Here’s how it usually goes down: A rare species of bird shows up. A birder calls in the sighting to a hotline. Others race to see it. News outlets run stories about the curious flock of … humans.
“They came from as far as Chicago,” began a report in The New York Times this summer, when a lone gray-hooded gull strayed 10,000 miles from its home in sub-Saharan Africa and landed on Coney Island. “They lugged cameras with telephoto lenses, binoculars and tripods.… They excitedly congregated around a yellow pole.”
They are bird nerds—just like me. Most of us, you assume, are middle-aged men who wear pleated khaki shorts and floppy sun hats. The women among us might be of the vintage archetype: priggish old ladies who meet every Tuesday at the local Audubon Society.
And now we have a movie.
The Big Year, based loosely on the 2004 nonfiction bestseller by Mark Obmascik, depicts the efforts of three men racing around North America to set a new record for the most bird species recorded on the continent in a 12-month period—a massively expensive, all-consuming endeavor birders call a big year. Directed by David Frankel (The Devil Wears Prada) and starring slapstick titans Jack Black, Owen Wilson, and Steve Martin as three guys utterly consumed with the pursuit, it will surely harden the image of birders as obsessed losers.
I’d find this annoying if I didn’t think the film will also spur more people to start learning about birds. You heard it here first: The Big Year won’t be birding’s A River Runs Through It—which made fly-fishing hip overnight—but it just might be its Sideways.
Yeah, I dig birds. Watching them gives me a buzz that I suspect is similar to what meditators feel when they’re really in the zone. I’ve gone looking for birds in Thailand, Costa Rica, Ecuador, Fiji, Baja, and Alaska. I’ve also been known to pull out binoculars at weddings, on ski lifts, and along mountain-biking trails. For this I have been taunted by friends, family members, strangers, and even colleagues at this magazine, which is supposedly dedicated to covering “the world outside.” All this and I don’t even wear khaki.
The problem is that birding, it was decided long ago, is not cool. Which is ridiculous when you consider the way we glorify other obsessions. A fly-fisherman who spends months and entire paychecks tying flies inferior to what he can purchase in a store is soulful. A skier who can describe 27 types of snow conditions—“It’s soap bubbles on sastrugi out there, bro!”—is hardcore. Recite baseball’s last six Cy Young Award winners and you get a fist bump. Mention that you can spot six falcon species in North America and you get a middle finger.

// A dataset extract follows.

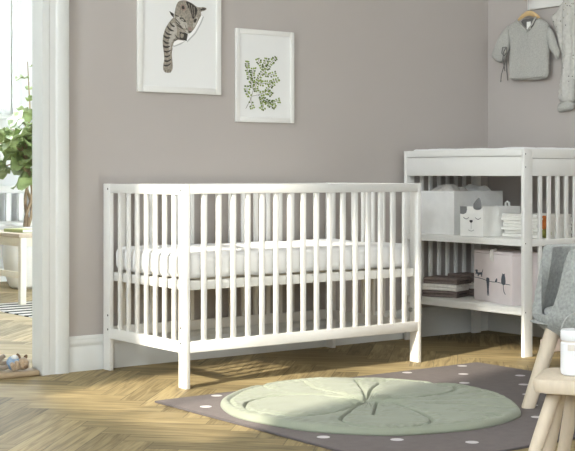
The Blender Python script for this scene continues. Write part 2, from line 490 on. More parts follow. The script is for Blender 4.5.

This despite the fact that the number of birders in the country keeps growing (current estimates range from 50 million to 70 million) and our ranks keep diversifying. The hypercompetitive “listers” of The Big Year actually had their heyday in the 1980s. When Obmascik reported his book, in 1998, he was capturing “the flaming meteor of a dying old way,” says Ted Floyd, the editor of the American Birding Association’s Birding magazine. Birders will always care about racking up sightings, but trying to pin a stereotype on our flock is becoming increasingly difficult. Some time ago, I was in Central Park in Manhattan watching a Cooper’s hawk eat a blue jay when a twentysomething dude with tattoos on his forearms skateboarded up next to me and … whipped out his binoculars. He smiled at the carnage, then raised his fist and said, “Nice!”

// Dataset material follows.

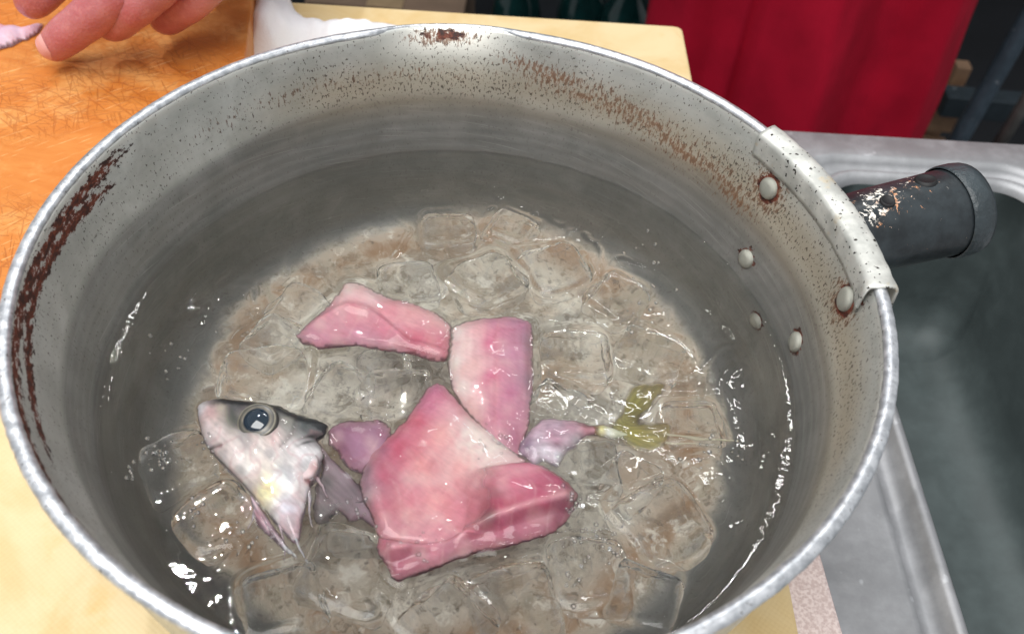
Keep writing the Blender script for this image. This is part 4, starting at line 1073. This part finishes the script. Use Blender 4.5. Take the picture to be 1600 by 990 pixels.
for j in range(n2+1):
    z = .36-j/n2*.92
    for i in range(n1+1):
        s = -1+2*i/n1
        hw = .195
        w = hw*(1.0+.05*math.sin(z*4))-max(0, .02-z*.12)*(0 if s < 0 else .55)
        x = PX-.02+s*w-(0 if s < 0 else -s*.03*smooth01(-.15, -.5, z))
        fold = .030*abs(math.sin(s*4.3+z*.9+.9+.35*math.sin(z*4)))+.010*math.sin(s*7.5+z*1.8)+.0035*math.sin(s*15+z*3+.6*math.sin(z*7))+.010*nz(s*3, z*3.5, 2)+.004*nz(s*9, z*12, 4)
        y = PY-.105+.085*s*s+fold+(.012 if abs(s+.45) < .03 else 0)
        if z > .0: y += .03*min(1, z/.1)*0
        V.append((x, y, z))
for j in range(n2):
    for i in range(n1): Fc.append((j*(n1+1)+i, j*(n1+1)+i+1, (j+1)*(n1+1)+i+1, (j+1)*(n1+1)+i))
ap = mesh('apron', V, Fc, RED, pers); ap.modifiers.new('t', 'SOLIDIFY').thickness = .002
tag(ap, 'long red cotton apron with hanging folds')

# ------------------------------------------------------------------ dark clutter behind
SH = -.62
shelf = empty('shelf_unit', (0, 1.25, -.85)); tag(shelf, 'dark low shelf standing behind the cutting boards', 'shelf')
DARK = plain('dark_metal', (.010, .012, .015), .5, .3, .3, 12)
box('shelf_board', (-.05, 1.25, SH-.015), (1.1, .5, .03), DARK, shelf)
box('shelf_board', (-.05, 1.25, -.80), (1.1, .5, .03), DARK, shelf)
for sx in (-1, 1):
    for sy in (-1, 1): box('post', (-.05+sx*.54, 1.25+sy*.24, -.742), (.03, .03, .214), DARK, shelf)
cbx = empty('cardboard_box', (-.21, 1.12, SH)); tag(cbx, 'brown cardboard box on the dark shelf behind the towel', 'box')
CARD = plain('cardboard', lin((112, 92, 76)), .8, 0, .12, 30)
box('carton', (-.20, 1.12, SH+.08), (.22, .2, .16), CARD, cbx); box('tape', (-.20, 1.12, SH+.1605), (.05, .202, .002), plain('tape', lin((150, 128, 100)), .3), cbx, .0005)
GLASSG = plain('green_bottle_glass', (.004, .022, .022), .12, 0, .3, 30)
def bottle(x, y, k=1., lab=''):
    pr_ = [(.001, 0), (.034, .002), (.037, .012), (.037, .13), (.030, .16), (.015, .185), (.013, .235), (.015, .236), (.015, .246), (.012, .247)]
    b = empty('glass_bottle', (x, y, SH)); tag(b, lab, 'bottle', 'bottles on the dark shelf')
    V, Fc = loft([[Vector((x+r*k*math.cos(q), y+r*k*math.sin(q), SH+z*k)) for q in np.linspace(0, 2*math.pi, 24, endpoint=False)] for r, z in pr_], (True, True))
    mesh('bottle_body', V, Fc, GLASSG, b, recalc=True)
    V, Fc = loft([[Vector((x+r*k*math.cos(q), y+r*k*math.sin(q), SH+z*k)) for q in np.linspace(0, 2*math.pi, 24, endpoint=False)] for r, z in ((.0378, .04), (.0379, .042), (.0379, .10), (.0378, .102))])
    mesh('label_band', V, Fc, plain('label_paper', lin((52, 66, 74)), .6), b)
bottle(-.020, 1.08, 1., 'dark green bottle next to the cardboard box on the shelf')
bottle(.075, 1.10, 1., 'dark green bottle in the middle of the dark shelf')
bottle(.135, 1.06, 1.05, 'dark green bottle beside the grey steel pot on the shelf')
gp = empty('steel_pot', (.235, 1.05, SH)); tag(gp, 'small grey steel pot at the end of the dark shelf by the apron', 'pot')
V, Fc = loft([[Vector((.235+r*math.cos(q), 1.05+r*math.sin(q), SH+z)) for q in np.linspace(0, 2*math.pi, 28, endpoint=False)] for r, z in ((.03, .001), (.045, .004), (.05, .02), (.05, .10), (.053, .102), (.048, .102), (.046, .03), (.02, .025))], (True, True))
mesh('pot_body', V, Fc, mat_steel('dull_steel', (.24, .24, .25), .4, .6), gp, recalc=True)
tube('grip', [(.283, 1.04, SH+.085), (.33, 1.02, SH+.09), (.38, 1.0, SH+.092)], [.008, .009, .009], DARK, gp)
# metal stand at the right
st = empty('metal_stand', (.74, .9, -.85)); tag(st, 'blue-grey metal stand with slanting leg and a crossbar behind the sink', 'stand')
BLUE = mat_steel('painted_blue_grey', (.10, .14, .18), .4, .4)
_k = .92
la = CAM+(at(1496, 222, 0)-CAM)*1.0
def on_y(px_, py_, Y):
    d = at(px_, py_, 0)-CAM; return CAM+d*((Y-CAM.y)/d.y)
l0, l1 = on_y(1494, 225, .86), on_y(1612, 20, .86)
dl = (l1-l0).normalized()
fl_ = l0+dl*((-.85-l0.z)/dl.z)
tube('leg', [fl_, l0, l1, l1+dl*.25], [.0115]*4, BLUE, st, 12)
tube('leg', [l0+Vector((.02, -.05, -.02)), l1+Vector((.022, -.05, 0))], [.008]*2, mat_steel('grey_tube', (.13, .125, .12), .4, .5), st, 12)
c0, c1 = on_y(1470, 158, .95), on_y(1640, 172, .95)
box('crossbar', ((c0.x+c1.x)/2+.15, .95, (c0.z+c1.z)/2), (abs(c1.x-c0.x)+.3, .03, .032), mat_steel('bar_paint', (.035, .05, .062), .5, .3), st)
wc = empty('wooden_crate', (.56, 1.0, -.85)); tag(wc, 'pale wooden crate standing behind the right edge of the apron', 'crate')
p = on_y(1470, 150, .98)
for k, dz in enumerate((0, -.085, -.17)):
    box('slat', (p.x-.05, .98, p.z-.02+dz), (.17, .012, .07), plain('crate_wood', lin((150, 118, 92)), .7), wc)
for sx in (-1, 1): box('corner_post', (p.x-.05+sx*.07, 1.0, (p.z-.85)/2+.03), (.02, .02, p.z+.85+.02), plain('crate_wood', lin((150, 118, 92)), .7), wc)
# pale anti-slip mat beside the board, on the steel
MAT = NT('pink_mesh_mat'); p_ = MAT.obj(); k_ = MAT.noise(p_, 900, 2)
MAT = MAT.bsdf(MAT.mix(MAT.step(k_, .35, .65), lin((206, 186, 182)), lin((232, 216, 212))), .7, 0, MAT.bump(k_, .5, .0005))
q0, q1 = at(1236, 930, ZD+.004), at(1322, 1000, ZD+.004)
q0.z = ZD
m = board('anti_slip_mat', at(1236, 700, ZD+.003), at(1316, 978, ZD+.003), .10, .35, ZD+.0004, -.0275, MAT, .001)
tag(m, 'pale pink mesh mat under the cream board beside the sink', 'mat')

The really sad part about the persistent bird-nerd caricature is that it prevents so many otherwise intelligent, adventurous people from learning a fundamental outdoor skill. I’m talking about the fly-fisherman who can’t tell the difference between birds that eat insects and birds that eat seeds. Or the eco-minded surfer who lets his dog chase endangered western snowy plovers off the beach. “Good boy, Maverick!”

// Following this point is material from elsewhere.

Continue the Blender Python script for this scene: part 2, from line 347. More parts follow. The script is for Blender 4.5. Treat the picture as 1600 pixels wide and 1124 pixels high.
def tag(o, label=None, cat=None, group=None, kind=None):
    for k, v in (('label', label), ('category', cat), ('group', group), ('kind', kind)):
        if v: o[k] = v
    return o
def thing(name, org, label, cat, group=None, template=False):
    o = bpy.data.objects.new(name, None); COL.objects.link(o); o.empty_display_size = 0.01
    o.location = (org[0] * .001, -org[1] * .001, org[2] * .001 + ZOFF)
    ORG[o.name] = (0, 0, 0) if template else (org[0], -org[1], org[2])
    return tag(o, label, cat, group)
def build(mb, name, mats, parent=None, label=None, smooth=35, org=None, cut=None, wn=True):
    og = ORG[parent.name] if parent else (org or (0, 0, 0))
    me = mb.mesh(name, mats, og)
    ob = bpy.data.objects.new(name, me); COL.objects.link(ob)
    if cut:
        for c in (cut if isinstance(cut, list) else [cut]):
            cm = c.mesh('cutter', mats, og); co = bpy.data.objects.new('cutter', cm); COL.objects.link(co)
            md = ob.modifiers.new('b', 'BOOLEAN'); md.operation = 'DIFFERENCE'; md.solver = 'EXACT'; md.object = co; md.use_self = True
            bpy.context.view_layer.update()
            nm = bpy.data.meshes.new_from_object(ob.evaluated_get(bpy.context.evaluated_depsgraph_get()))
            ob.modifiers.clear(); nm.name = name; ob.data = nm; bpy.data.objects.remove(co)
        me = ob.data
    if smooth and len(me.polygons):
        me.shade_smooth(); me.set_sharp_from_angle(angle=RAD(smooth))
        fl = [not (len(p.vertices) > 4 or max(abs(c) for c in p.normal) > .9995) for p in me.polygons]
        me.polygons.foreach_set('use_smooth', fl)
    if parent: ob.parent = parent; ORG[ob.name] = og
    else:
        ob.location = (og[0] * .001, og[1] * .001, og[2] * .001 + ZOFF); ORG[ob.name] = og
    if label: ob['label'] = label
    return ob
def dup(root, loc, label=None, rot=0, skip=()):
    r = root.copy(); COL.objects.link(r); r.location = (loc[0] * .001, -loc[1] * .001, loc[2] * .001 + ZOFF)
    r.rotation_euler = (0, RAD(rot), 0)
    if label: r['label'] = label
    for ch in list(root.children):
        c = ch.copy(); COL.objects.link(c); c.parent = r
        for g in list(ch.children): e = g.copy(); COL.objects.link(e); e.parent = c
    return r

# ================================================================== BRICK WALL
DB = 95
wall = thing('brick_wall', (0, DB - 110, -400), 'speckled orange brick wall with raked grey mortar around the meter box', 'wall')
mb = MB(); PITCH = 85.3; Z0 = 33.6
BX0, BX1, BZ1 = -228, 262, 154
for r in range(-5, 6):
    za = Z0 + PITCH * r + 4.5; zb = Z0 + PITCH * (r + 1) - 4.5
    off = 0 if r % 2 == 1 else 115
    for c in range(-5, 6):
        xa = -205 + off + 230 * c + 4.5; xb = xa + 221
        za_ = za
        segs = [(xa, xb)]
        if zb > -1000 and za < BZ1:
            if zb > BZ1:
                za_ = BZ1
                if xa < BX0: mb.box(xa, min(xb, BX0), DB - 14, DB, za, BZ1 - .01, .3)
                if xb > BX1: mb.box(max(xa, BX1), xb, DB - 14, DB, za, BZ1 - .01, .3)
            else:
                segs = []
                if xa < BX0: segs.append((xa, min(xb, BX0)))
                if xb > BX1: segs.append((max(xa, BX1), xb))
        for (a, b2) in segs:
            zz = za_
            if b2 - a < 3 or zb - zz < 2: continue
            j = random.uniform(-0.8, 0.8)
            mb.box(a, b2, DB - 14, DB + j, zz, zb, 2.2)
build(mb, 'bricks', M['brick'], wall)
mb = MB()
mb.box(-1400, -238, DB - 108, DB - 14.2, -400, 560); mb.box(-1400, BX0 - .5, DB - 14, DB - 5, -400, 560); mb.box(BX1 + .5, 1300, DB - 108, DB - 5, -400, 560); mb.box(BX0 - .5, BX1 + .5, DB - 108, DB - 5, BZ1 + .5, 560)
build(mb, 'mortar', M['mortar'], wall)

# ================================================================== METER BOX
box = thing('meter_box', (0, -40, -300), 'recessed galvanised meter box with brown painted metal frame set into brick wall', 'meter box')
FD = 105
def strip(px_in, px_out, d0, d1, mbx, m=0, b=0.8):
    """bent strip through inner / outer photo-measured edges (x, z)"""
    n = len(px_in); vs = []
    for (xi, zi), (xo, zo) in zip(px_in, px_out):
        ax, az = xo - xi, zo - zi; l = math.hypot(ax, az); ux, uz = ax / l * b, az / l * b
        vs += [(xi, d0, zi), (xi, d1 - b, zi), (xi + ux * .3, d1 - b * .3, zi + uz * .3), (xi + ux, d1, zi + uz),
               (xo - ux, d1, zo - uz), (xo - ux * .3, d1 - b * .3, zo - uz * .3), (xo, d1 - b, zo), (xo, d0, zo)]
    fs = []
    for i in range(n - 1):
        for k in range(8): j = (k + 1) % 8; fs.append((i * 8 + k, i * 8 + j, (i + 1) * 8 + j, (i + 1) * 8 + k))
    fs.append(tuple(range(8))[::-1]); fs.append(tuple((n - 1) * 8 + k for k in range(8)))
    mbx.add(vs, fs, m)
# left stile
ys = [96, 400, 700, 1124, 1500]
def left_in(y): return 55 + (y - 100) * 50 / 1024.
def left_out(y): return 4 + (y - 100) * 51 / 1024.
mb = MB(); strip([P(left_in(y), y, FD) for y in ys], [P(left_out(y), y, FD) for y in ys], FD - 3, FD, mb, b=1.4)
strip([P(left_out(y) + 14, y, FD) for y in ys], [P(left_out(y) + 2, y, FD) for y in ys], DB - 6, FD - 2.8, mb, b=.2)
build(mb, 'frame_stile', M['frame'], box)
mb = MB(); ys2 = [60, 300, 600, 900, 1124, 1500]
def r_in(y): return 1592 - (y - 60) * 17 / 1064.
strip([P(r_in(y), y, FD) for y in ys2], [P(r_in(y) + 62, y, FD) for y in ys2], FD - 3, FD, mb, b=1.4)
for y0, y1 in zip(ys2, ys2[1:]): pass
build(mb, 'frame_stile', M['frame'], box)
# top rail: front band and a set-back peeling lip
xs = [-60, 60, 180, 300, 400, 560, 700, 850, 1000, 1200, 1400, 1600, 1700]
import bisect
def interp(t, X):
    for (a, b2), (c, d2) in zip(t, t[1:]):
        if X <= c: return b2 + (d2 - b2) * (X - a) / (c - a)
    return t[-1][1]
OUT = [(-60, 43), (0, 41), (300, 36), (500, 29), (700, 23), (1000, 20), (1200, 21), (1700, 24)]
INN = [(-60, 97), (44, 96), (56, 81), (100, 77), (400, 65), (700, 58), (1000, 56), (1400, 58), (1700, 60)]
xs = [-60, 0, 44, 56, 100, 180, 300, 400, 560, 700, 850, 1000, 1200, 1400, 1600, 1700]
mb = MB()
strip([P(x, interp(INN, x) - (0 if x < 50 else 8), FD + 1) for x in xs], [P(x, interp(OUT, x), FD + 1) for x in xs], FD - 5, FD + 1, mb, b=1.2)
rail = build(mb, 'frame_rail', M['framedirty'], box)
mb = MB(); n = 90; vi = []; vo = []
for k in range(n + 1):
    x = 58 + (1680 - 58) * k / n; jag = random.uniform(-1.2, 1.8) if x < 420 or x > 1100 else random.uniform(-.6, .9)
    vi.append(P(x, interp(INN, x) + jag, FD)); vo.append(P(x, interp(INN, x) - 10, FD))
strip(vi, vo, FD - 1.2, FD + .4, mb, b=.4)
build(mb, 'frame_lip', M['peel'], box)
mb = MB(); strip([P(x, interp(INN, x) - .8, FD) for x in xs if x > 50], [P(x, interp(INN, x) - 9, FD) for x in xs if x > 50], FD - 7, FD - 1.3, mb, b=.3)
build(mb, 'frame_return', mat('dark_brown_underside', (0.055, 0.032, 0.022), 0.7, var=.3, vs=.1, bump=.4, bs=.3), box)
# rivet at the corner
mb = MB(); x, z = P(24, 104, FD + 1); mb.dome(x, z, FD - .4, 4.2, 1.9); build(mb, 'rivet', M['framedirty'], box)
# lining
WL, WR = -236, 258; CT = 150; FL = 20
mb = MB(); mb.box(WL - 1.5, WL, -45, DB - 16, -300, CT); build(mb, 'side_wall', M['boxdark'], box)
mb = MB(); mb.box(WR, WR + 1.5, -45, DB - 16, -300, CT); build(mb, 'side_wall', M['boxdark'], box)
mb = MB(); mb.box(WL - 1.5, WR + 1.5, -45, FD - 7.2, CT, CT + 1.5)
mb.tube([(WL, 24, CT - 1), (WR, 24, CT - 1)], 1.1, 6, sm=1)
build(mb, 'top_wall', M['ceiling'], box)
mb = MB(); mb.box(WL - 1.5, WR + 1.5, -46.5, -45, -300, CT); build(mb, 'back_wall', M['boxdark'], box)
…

Here’s where The Big Year might sneak up and make a difference. The same way ɲ had people pitying (or hating) wine snobs but choosing pinot over merlot, The Big Year could have people walking out of theaters and pausing to look up at the winged creatures circling the parking lot. That’s what making the film did to director David Frankel and the cast. “I’m now so attuned to birds!” he told me. “Everywhere, I spot movements in the trees and sky—and I pay attention.” This past spring, Steve Martin titled his latest bluegrass album Rare Bird Alert.
Chances are, The Big Year will inspire only so many folks to learn to distinguish a wrentit from a bushtit. But if you’re one of them, I’ll be more than happy to welcome you to the tribe. Nerd!